GIVEN REQUEST:
Count how many lines of the data include "this". The answer is that number and nothing else.
— Start —
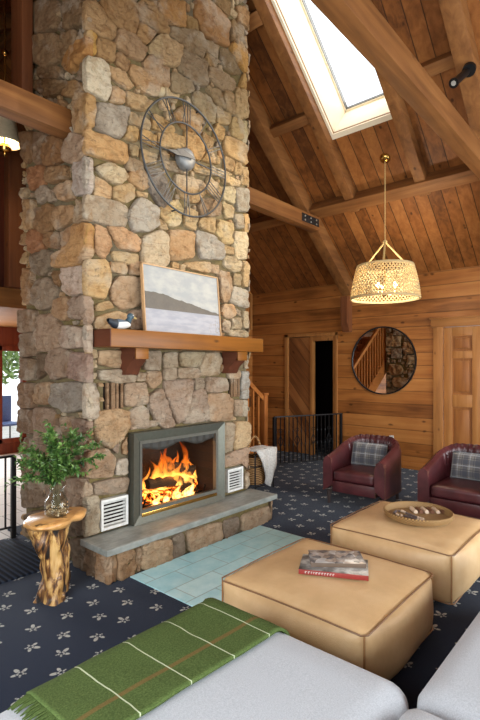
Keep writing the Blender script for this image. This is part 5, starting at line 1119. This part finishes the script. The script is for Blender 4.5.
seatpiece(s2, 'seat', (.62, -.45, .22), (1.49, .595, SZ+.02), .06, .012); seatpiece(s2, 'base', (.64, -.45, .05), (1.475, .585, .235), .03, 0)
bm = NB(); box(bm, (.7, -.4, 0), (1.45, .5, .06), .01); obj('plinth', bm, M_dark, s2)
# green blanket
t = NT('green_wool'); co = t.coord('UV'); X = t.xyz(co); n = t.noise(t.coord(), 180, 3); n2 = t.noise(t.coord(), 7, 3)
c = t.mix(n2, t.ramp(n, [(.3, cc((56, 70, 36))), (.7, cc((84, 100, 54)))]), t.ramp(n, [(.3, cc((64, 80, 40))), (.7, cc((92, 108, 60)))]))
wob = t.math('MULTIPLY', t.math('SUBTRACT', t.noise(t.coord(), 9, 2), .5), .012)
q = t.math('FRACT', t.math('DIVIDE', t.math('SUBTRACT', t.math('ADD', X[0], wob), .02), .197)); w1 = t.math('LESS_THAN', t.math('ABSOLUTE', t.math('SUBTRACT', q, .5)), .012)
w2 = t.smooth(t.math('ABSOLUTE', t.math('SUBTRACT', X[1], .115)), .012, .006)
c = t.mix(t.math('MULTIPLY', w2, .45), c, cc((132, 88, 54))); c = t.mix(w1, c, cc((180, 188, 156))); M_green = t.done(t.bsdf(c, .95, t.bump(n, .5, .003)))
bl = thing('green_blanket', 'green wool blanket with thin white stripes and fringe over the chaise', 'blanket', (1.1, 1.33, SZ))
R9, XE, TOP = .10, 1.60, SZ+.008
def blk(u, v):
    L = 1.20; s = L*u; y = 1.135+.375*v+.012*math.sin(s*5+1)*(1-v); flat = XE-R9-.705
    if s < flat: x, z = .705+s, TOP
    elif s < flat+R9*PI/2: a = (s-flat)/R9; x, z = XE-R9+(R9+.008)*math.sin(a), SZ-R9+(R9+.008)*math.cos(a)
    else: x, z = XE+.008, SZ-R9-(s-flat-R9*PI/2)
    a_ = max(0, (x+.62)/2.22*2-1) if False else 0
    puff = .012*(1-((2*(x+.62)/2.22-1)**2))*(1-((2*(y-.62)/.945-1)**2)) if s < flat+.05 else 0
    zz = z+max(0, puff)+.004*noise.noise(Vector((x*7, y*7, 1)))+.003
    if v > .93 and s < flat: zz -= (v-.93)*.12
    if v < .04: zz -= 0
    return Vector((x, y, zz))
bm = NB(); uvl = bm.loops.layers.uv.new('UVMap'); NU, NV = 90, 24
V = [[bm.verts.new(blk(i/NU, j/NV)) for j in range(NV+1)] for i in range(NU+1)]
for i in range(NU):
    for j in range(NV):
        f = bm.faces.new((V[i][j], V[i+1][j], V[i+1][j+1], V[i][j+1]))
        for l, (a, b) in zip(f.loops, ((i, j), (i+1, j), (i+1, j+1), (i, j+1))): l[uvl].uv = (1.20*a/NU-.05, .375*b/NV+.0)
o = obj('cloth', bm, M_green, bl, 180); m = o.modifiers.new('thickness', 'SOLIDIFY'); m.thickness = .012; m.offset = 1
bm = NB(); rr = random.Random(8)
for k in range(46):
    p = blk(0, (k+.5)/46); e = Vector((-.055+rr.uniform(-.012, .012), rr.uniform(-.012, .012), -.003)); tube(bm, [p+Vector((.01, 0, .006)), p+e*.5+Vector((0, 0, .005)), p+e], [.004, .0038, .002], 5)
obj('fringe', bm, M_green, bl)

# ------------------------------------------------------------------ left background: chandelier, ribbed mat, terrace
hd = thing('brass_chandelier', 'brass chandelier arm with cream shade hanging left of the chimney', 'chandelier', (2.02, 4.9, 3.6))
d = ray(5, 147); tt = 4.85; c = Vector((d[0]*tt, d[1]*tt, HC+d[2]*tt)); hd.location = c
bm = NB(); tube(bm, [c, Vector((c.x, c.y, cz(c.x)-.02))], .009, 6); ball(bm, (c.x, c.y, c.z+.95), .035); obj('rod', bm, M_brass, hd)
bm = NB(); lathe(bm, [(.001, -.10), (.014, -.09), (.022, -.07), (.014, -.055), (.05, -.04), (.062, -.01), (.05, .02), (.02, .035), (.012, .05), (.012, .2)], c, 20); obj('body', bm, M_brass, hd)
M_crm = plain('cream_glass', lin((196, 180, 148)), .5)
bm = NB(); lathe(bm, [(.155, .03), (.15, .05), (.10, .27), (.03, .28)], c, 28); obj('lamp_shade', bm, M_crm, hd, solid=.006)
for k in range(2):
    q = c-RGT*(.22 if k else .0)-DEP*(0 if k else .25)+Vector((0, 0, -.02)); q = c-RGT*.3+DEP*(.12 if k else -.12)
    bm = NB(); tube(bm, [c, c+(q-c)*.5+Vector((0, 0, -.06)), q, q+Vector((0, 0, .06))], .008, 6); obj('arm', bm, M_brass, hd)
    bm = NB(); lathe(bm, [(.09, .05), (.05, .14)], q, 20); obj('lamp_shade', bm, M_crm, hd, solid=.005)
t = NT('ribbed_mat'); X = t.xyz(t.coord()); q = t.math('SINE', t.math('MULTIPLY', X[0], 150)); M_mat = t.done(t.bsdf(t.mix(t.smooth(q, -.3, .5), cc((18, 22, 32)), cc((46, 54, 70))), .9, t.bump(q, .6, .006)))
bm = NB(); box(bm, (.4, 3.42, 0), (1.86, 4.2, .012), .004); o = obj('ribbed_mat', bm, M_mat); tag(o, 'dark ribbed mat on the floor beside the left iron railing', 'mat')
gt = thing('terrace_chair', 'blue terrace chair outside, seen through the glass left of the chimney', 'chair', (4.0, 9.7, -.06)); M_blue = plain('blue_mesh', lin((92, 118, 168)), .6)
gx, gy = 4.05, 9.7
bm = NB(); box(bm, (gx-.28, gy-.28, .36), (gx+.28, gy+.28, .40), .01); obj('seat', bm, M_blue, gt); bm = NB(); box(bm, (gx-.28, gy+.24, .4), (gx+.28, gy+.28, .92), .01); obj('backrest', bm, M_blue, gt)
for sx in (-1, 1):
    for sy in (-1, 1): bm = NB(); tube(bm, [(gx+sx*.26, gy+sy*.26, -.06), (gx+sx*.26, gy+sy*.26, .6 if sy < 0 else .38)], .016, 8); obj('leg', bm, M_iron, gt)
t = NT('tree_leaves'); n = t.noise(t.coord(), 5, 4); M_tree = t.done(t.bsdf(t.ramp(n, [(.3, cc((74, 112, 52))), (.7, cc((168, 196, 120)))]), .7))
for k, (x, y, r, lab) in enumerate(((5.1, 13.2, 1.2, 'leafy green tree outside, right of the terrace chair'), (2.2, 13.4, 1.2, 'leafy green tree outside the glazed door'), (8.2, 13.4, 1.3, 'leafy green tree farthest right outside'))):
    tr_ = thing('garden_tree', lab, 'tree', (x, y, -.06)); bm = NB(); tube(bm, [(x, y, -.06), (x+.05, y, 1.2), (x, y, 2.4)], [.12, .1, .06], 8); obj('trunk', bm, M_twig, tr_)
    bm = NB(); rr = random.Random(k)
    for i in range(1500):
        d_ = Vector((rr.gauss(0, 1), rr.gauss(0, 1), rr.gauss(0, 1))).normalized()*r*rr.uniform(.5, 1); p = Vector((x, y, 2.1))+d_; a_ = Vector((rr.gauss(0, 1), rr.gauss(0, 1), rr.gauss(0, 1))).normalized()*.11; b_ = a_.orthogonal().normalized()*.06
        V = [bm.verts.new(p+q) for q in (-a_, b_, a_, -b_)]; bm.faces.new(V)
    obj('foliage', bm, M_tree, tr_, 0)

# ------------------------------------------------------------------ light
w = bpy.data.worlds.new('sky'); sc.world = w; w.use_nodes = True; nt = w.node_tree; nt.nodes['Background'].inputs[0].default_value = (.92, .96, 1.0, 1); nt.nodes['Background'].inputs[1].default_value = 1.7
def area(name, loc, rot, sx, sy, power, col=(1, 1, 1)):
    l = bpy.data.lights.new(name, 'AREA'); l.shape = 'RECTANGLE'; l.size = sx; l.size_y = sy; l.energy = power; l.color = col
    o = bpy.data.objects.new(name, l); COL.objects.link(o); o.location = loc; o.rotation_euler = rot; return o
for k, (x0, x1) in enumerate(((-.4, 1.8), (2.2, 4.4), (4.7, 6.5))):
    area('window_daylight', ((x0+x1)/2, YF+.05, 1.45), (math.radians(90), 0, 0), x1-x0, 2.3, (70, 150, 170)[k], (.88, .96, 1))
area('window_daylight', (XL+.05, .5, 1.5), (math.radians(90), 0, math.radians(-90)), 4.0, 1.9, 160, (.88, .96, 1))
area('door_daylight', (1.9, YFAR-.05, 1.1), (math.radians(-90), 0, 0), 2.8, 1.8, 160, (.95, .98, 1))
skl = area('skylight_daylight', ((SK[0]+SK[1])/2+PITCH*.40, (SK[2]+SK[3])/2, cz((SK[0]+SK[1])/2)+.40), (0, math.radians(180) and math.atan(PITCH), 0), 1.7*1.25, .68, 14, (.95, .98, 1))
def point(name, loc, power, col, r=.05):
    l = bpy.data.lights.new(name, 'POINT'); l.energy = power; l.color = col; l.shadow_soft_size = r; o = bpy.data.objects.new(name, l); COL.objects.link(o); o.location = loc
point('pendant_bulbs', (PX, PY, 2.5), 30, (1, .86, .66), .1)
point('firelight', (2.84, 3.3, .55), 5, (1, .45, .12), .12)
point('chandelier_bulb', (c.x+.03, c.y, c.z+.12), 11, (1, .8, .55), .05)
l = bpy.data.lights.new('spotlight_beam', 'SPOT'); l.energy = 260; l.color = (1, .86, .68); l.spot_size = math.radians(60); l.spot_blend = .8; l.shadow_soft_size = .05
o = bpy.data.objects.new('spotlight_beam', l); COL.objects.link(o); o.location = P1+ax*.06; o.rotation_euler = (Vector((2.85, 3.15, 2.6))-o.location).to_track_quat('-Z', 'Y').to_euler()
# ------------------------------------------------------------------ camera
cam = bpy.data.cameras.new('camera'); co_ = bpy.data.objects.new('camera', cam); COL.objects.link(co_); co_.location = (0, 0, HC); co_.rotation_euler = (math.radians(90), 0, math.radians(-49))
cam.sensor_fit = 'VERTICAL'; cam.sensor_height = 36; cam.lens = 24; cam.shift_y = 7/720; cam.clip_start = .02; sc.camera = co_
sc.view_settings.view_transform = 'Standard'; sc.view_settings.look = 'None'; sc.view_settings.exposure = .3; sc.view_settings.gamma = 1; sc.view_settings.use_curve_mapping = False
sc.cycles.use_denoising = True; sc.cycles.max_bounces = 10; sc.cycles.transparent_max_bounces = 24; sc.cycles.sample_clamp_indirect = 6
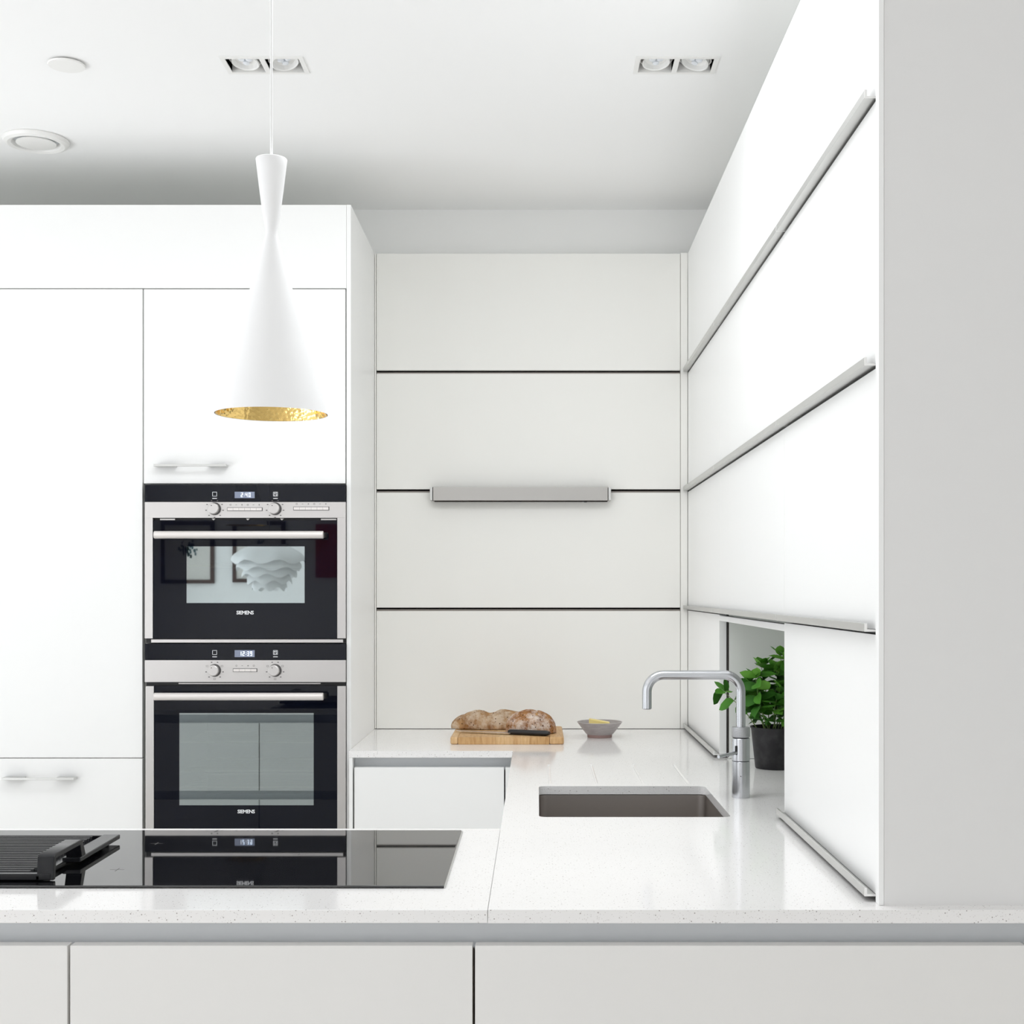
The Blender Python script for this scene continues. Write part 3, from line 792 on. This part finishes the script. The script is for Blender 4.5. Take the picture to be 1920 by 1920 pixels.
— End —
FULL OUTPUT:
2